* [Data extract]
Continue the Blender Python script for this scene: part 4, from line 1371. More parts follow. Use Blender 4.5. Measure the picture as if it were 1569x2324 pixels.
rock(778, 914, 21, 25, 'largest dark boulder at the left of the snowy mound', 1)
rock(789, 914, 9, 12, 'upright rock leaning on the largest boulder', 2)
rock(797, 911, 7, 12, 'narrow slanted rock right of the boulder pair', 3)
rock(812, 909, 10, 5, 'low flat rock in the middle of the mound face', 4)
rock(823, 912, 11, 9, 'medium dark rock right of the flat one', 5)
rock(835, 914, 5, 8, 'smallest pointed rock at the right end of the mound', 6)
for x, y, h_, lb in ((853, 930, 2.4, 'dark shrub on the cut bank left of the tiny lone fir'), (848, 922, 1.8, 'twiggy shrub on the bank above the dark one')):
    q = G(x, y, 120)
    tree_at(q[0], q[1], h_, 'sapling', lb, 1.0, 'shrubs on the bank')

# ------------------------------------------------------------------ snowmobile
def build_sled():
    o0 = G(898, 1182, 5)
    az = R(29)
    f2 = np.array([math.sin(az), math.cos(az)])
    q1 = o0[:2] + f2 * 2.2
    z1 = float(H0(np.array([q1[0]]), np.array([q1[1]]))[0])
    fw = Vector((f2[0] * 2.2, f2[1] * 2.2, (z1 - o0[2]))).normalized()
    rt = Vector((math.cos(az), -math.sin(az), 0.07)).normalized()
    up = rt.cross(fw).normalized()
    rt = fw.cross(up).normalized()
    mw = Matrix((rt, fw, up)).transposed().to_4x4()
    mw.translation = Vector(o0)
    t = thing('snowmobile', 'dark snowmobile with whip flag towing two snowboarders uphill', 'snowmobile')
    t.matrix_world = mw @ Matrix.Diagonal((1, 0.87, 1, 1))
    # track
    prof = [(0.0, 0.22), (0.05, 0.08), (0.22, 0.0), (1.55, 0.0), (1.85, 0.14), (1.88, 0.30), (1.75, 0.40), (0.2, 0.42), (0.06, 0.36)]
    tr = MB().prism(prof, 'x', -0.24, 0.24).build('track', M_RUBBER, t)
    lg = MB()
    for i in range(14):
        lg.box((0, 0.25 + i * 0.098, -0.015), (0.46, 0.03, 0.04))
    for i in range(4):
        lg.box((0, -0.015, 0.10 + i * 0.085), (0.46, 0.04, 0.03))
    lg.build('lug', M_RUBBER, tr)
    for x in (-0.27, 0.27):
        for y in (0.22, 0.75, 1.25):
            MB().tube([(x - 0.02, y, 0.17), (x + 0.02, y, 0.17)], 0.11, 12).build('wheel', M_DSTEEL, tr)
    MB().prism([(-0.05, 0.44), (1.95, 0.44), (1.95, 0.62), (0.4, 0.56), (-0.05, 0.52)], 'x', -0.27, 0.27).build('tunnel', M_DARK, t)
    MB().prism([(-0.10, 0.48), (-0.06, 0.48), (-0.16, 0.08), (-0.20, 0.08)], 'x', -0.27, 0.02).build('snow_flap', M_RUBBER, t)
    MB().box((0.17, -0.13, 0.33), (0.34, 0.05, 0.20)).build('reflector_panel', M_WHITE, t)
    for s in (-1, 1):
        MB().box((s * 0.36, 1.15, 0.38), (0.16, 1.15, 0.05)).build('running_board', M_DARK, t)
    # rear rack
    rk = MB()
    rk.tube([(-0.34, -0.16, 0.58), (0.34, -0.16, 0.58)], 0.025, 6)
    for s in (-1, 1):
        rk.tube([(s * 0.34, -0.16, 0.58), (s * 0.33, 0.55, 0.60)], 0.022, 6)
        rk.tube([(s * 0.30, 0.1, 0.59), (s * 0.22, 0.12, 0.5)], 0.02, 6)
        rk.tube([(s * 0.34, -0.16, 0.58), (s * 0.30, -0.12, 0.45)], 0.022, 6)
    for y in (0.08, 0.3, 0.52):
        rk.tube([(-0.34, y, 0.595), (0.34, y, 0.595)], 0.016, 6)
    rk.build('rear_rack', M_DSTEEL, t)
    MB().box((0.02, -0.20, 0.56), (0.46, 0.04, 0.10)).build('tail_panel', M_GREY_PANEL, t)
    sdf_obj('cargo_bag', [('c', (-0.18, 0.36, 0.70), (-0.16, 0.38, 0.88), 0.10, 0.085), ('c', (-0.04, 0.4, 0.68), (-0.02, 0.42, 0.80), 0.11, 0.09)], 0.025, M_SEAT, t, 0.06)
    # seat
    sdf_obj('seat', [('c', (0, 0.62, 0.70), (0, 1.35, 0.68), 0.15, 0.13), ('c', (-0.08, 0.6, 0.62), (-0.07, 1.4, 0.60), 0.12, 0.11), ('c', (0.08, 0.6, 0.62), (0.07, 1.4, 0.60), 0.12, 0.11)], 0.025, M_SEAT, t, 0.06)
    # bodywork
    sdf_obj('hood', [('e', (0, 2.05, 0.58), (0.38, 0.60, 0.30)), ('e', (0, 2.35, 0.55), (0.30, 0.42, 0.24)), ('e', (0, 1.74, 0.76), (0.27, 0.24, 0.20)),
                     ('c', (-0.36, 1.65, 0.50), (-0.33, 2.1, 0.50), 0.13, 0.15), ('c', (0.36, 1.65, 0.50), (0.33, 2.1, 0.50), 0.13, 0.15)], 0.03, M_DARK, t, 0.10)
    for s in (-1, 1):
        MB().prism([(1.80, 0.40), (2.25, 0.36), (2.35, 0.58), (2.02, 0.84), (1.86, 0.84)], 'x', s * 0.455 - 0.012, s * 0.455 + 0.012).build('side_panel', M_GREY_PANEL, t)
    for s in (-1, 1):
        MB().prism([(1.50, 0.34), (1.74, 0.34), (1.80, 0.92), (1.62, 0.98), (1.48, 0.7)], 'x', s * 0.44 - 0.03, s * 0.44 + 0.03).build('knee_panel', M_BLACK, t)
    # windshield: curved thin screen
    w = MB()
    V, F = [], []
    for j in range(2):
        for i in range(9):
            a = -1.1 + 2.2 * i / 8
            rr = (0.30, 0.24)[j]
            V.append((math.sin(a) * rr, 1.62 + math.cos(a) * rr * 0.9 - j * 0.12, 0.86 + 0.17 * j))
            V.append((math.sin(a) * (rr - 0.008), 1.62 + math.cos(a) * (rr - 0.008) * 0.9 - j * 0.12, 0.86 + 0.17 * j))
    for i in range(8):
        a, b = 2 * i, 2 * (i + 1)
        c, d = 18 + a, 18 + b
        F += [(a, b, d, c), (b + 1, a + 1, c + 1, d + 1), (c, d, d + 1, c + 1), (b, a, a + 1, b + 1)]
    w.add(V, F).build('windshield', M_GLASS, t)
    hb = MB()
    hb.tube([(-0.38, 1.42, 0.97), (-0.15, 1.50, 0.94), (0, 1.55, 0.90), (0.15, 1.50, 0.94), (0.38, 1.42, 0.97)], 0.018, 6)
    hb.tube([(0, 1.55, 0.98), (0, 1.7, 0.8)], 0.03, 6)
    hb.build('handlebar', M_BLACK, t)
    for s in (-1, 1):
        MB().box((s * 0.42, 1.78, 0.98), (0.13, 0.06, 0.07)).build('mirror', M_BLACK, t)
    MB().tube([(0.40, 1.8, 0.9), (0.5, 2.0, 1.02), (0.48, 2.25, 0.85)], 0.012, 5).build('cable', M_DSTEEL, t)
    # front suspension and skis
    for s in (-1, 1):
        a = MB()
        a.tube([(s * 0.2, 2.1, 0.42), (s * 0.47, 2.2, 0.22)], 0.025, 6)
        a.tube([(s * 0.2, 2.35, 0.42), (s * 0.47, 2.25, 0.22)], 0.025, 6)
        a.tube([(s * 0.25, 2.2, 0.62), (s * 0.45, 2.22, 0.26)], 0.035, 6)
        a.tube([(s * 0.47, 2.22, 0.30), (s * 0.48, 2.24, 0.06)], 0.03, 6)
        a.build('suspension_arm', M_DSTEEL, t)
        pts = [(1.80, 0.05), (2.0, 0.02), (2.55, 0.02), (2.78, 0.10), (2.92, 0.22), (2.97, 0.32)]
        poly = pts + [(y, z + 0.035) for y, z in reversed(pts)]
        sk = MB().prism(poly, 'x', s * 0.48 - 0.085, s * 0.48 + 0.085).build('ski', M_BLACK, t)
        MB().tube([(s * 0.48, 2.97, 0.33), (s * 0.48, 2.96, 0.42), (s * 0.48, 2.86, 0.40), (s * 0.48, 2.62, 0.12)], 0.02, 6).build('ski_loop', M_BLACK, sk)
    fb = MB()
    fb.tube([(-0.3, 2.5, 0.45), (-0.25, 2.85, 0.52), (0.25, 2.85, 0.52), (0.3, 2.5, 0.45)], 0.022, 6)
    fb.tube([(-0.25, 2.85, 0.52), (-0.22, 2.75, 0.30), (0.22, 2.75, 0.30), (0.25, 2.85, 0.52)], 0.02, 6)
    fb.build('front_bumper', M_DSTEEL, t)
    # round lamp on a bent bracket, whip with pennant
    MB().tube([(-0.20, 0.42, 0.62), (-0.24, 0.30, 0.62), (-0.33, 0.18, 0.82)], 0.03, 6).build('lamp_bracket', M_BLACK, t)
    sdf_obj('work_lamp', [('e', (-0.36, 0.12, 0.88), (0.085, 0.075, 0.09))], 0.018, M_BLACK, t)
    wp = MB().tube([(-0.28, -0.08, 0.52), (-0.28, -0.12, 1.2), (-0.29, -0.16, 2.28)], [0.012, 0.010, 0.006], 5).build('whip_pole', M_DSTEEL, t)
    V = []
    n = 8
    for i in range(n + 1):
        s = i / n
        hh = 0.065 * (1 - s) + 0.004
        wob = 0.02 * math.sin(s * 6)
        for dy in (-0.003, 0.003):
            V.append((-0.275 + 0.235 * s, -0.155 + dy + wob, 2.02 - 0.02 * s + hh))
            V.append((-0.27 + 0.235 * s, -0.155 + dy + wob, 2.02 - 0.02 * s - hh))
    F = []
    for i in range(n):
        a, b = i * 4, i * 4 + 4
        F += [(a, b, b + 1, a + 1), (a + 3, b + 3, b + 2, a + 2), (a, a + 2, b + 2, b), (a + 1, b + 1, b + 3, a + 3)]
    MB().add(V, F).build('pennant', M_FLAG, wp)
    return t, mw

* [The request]
Only the lines from the opening of the material through the line with "tree_at(q[0], q[1], h_, 'sapling', lb, 1.0, 'shrubs" should be echoed, exactly as written.

* [Task result]
Continue the Blender Python script for this scene: part 4, from line 1371. More parts follow. Use Blender 4.5. Measure the picture as if it were 1569x2324 pixels.
rock(778, 914, 21, 25, 'largest dark boulder at the left of the snowy mound', 1)
rock(789, 914, 9, 12, 'upright rock leaning on the largest boulder', 2)
rock(797, 911, 7, 12, 'narrow slanted rock right of the boulder pair', 3)
rock(812, 909, 10, 5, 'low flat rock in the middle of the mound face', 4)
rock(823, 912, 11, 9, 'medium dark rock right of the flat one', 5)
rock(835, 914, 5, 8, 'smallest pointed rock at the right end of the mound', 6)
for x, y, h_, lb in ((853, 930, 2.4, 'dark shrub on the cut bank left of the tiny lone fir'), (848, 922, 1.8, 'twiggy shrub on the bank above the dark one')):
    q = G(x, y, 120)
    tree_at(q[0], q[1], h_, 'sapling', lb, 1.0, 'shrubs on the bank')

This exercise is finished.